Following this deduction, then, it goes without saying that a score like Rozsa's BEN HUR (marvelous as it is) would be very out of place in GLADIATOR. Hans Zimmer's score for this movie - a blend of electronics and orchestra coupled with a wailing solo voice - is just the thing this film needs to be "accepted" as a contemporary film. It underlines our present position in the history of social sentiment. This is not a deteroration. It is rather a musical document of the things we value in films today: believable characters, believable settings and  believable, causal narratives. And also our penchant for extreme detail in image and sound. "Clarity" is a word that sums it up nicely.

Well, let's move on to some more concrete variables.

Related to the film production itself, one should mention the RIGID TIME SCHEDULES and MARKET-ORIENTED system that haunt the current film world. Great pressure is put on the post production team to get the film finished in time. Stupendous costs run for each passing minute, and that pivotal summer weekend is approaching rapidly, the days that the "suits" have decided for premiere. The days that the movie is expected to recoup some of its insane investments. The composer is part of this team, and the pressure to compose a fullborn, artistically viable score that supports the movie in a few weeks time can be overpowering. This pressure was not present to the same extent in the early days of film music.

The composer is also liable for REPLACEMENT if a "test audience" finds the score unappropriate, or if the big brotherish "suits" find it too heavy for an audience to grasp. This was usually not the case with the contract-bound film composers of the past.

Then there's also the "TEMP TRACKING" (using previously recorded music as temporary score to "guide" a composer), whose sole intention seems to be a robbing and underestimation of the composer's creative abilities. This was an unknown factor in the "golden age" of cinema.

Now, I will not deny that these things (and more) represent a sorry, recent trend in films and film music, and more credit is thus due to today's film composers for creating what they do. Because I DO think that they - despite the aforementioned obstacles - create great scores. Let me explain:

The forte of today's film compositions lies primarily in its ECLECTICISM:

You see, today's situation in film music is no different than in any other branch of contemporary art: it is branded with the terms "post-modernism" and "deconstruction". We really have everything everywhere all the time, to the extent of being spoiled.

We see film composers pop up all over the place, SANS EDUCATION. As opposed to the rigidly educated, classically trained composers of the 30's (Korngold, Steiner, Newman, Tiomkin, Waxman, Herrmann et. al.) that toiled steadily under contract at the many film studios, we now have John Smith and his recently acquired Yamaha-500 synthesizer who sets up his own film score studio in his condo basement. This is not a bad thing. On the contrary, it provides the film music community with an immense wealth of musical raw material and tough competition. More composers are "produced" than earlier, and although a lot of them end up being hacks, the crop of excellence remains with those that have the "gift". Take Danny Elfman. Here's a guy who has come out of rock'n roll and grown into one of the most innovative and original musical voices in Hollywood. A child of the film-sensible generation, he has required no particular training in classical compositon to be where he is today.

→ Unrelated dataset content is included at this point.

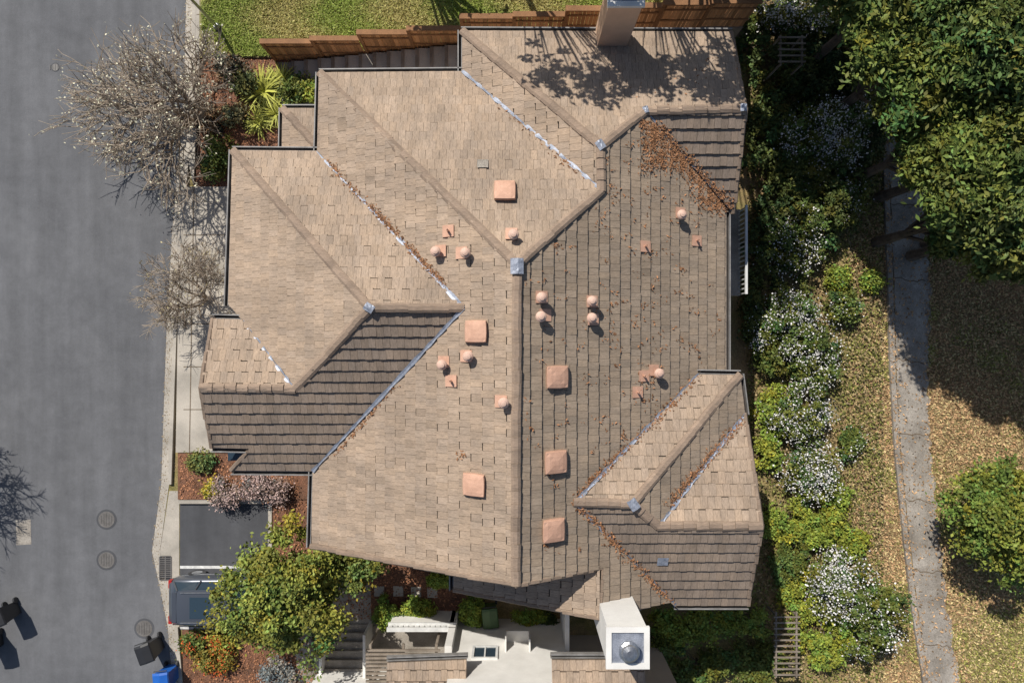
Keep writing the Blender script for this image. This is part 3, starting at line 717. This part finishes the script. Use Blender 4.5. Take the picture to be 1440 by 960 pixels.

But the "cool" thing is that Elfman is only one version of the current, totally eclectic film music "style". Today, we have John Williams, Jerry Goldsmith, Maurice Jarre, Elmer Bernstein, John Barry etc. that maintain the classical tradition of the golden era and onwards. We have Hans Zimmer (and his MV employees), James Newton Howard, Christopher Franke etc. that nurture the electronic blends. We have guys like Elliot Goldenthal, the aforementioned Elfman and John Corigliano who incorporate contemporary, dissonant classical music into film scores. We have those truly original composers that create completely uncategorizable music based on odd instrumentations such as Thomas Newman and Mychael Danna. We have the "updated" classical sound as represented by Alan Silvestri, Michael Kamen, Joel McNeely or David Arnold. We have the rock, pop, blues and jazz artists that venture into film music terrain now and then, and utilize the style they know so well. The list goes on.

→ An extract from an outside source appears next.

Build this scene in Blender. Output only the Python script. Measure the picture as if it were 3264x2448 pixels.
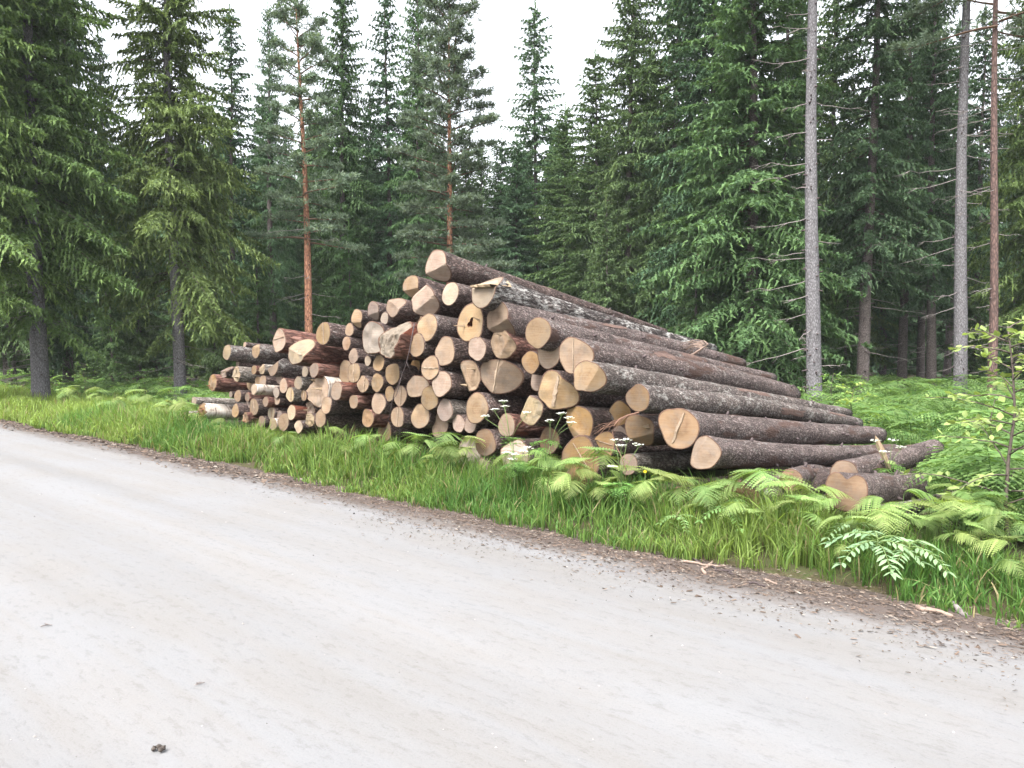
import bpy, math, random
import numpy as np
from mathutils import Matrix, Vector

# ------------------------------------------------------------------ camera, sky, sun, exposure
sc = bpy.context.scene
for o in list(bpy.data.objects):
    bpy.data.objects.remove(o)
COL = sc.collection
FPX, CXP, CYP = 2563.0, 1632.0, 1224.0
PITCH = math.radians(2.93)
CAM_Z = 1.6
cam_d = bpy.data.cameras.new('camera')
cam_d.sensor_width = 36.0
cam_d.lens = FPX / 3264.0 * 36.0
cam_d.clip_start = 0.05
cam_d.clip_end = 2000
cam = bpy.data.objects.new('camera', cam_d)
COL.objects.link(cam)
cam.location = (0, 0, CAM_Z)
cam.rotation_euler = (math.pi / 2 - PITCH, 0, 0)
sc.camera = cam

SUN_EL, SUN_AZ = 56.0, -150.0        # degrees; azimuth from +Y towards +X
world = bpy.data.worlds.new('World')
sc.world = world
world.use_nodes = True
wn = world.node_tree.nodes
wl = world.node_tree.links
wn.clear()
w_out = wn.new('ShaderNodeOutputWorld')
w_bg = wn.new('ShaderNodeBackground')
w_sky = wn.new('ShaderNodeTexSky')
w_sky.sky_type = 'NISHITA'
w_sky.sun_disc = False
w_sky.sun_elevation = math.radians(SUN_EL)
w_sky.sun_rotation = math.radians(SUN_AZ)
w_sky.air_density = 1.2
w_sky.dust_density = 5.0
w_sky.ozone_density = 1.0
w_hs = wn.new('ShaderNodeHueSaturation')      # overcast: the same sky behind an even white cloud deck
w_hs.inputs['Saturation'].default_value = 0.22
wl.new(w_sky.outputs[0], w_hs.inputs['Color'])
wl.new(w_hs.outputs[0], w_bg.inputs['Color'])
w_bg.inputs['Strength'].default_value = 0.15
wl.new(w_bg.outputs[0], w_out.inputs['Surface'])

sun_d = bpy.data.lights.new('sun', 'SUN')
sun_d.energy = 1.5
sun_d.angle = math.radians(24)
sun_d.color = (1.0, 0.965, 0.91)
sun = bpy.data.objects.new('sun', sun_d)
COL.objects.link(sun)
_e, _a = math.radians(SUN_EL), math.radians(SUN_AZ)
sun_dir = Vector((math.sin(_a) * math.cos(_e), math.cos(_a) * math.cos(_e), math.sin(_e)))
sun.rotation_euler = sun_dir.to_track_quat('Z', 'Y').to_euler()
sun.location = (0, 0, 30)

sc.view_settings.view_transform = 'Standard'
sc.view_settings.look = 'None'
sc.view_settings.gamma = 1.0
sc.view_settings.use_curve_mapping = False
sc.view_settings.exposure = 2.0
sc.render.engine = 'CYCLES'
sc.cycles.max_bounces = 8
sc.cycles.diffuse_bounces = 5
sc.cycles.transmission_bounces = 5
sc.cycles.transparent_max_bounces = 4

RNG = np.random.default_rng(7)
random.seed(7)
U = np.array([0.74, -0.673]); U /= np.linalg.norm(U)      # along the road
N2 = np.array([0.673, 0.74]); N2 /= np.linalg.norm(N2)    # across the road, towards the pile
OV = 3264.0 / 2212.0

# ------------------------------------------------------------------ small helpers
def ray(px, py):
    x = (px - CXP) / FPX
    v = -(py - CYP) / FPX
    c, s = math.cos(PITCH), math.sin(PITCH)
    return np.array([x, c + v * s, -s + v * c])

def on_t(px, py, t):
    """the world point where the sight line through a photo pixel meets the upright plane t metres across the road"""
    d = ray(px, py)
    k = t / (d[0] * N2[0] + d[1] * N2[1])
    return np.array([0, 0, CAM_Z]) + d * k

def st(s, t):
    return U * s + N2 * t

def smooth(a, b, x):
    x = np.clip((np.asarray(x, float) - a) / (b - a), 0, 1)
    return x * x * (3 - 2 * x)

def _hash(ix, iy, iz):
    h = (ix * 374761393 + iy * 668265263 + iz * 2147483647 + 12345).astype(np.int64)
    h = (h ^ (h >> 13)) * 1274126177
    h = h & 0x7fffffff
    return ((h ^ (h >> 16)) & 0xffff) / 65535.0

def vnoise(p):
    p = np.asarray(p, float)
    i = np.floor(p).astype(np.int64)
    f = p - i
    f = f * f * (3 - 2 * f)
    r = 0
    for dx in (0, 1):
        for dy in (0, 1):
            for dz in (0, 1):
                w = (f[..., 0] if dx else 1 - f[..., 0]) * (f[..., 1] if dy else 1 - f[..., 1]) * (f[..., 2] if dz else 1 - f[..., 2])
                r = r + w * _hash(i[..., 0] + dx, i[..., 1] + dy, i[..., 2] + dz)
    return r * 2 - 1

def noise2(x, y, sc_=1.0, seed=0.0):
    x = np.asarray(x, float); y = np.asarray(y, float)
    return vnoise(np.stack([x * sc_, y * sc_, np.full_like(x, seed)], -1))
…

It is this allencompassing range as a concept that is the true strength of current film music. It manages to be original and identifiable historically through the voices of innovation, and at the same time showing off all styles that history has served us. Incredible.

Now, you might have noticed that the point of departure in this article is the Hollywood system and frequently the action/sci fi film. This is not incidental. By arguing for the continued validity (and often excellence) of this system and genre, I am defending the greatest "beast" of them all. The other current directions in present film music and films - the independent films, the dogme films, the visual artfilms etc. are easier to defend as concerns originality in a historical perspective, and thus speak for themselves, I think. So by defending the status quo in Hollywood, I am defending the status quo in general.

So, there it is. I have tried to mention a few variables such as technology, sentiment/estheticism, film production turmoil, composer pressure then and now and eclectism as a foundation for my thesis that film music has not deteriorated, but rather adapted itself to the presence.

And with all these soundtrack releases that pour down on us from above - reissues and restorations of old scores, isolated DVD music tracks and separate score releases for almost every commercial film released, just to mention some - it is really good to be a film music afficionado today. Almost too good to be true, in fact.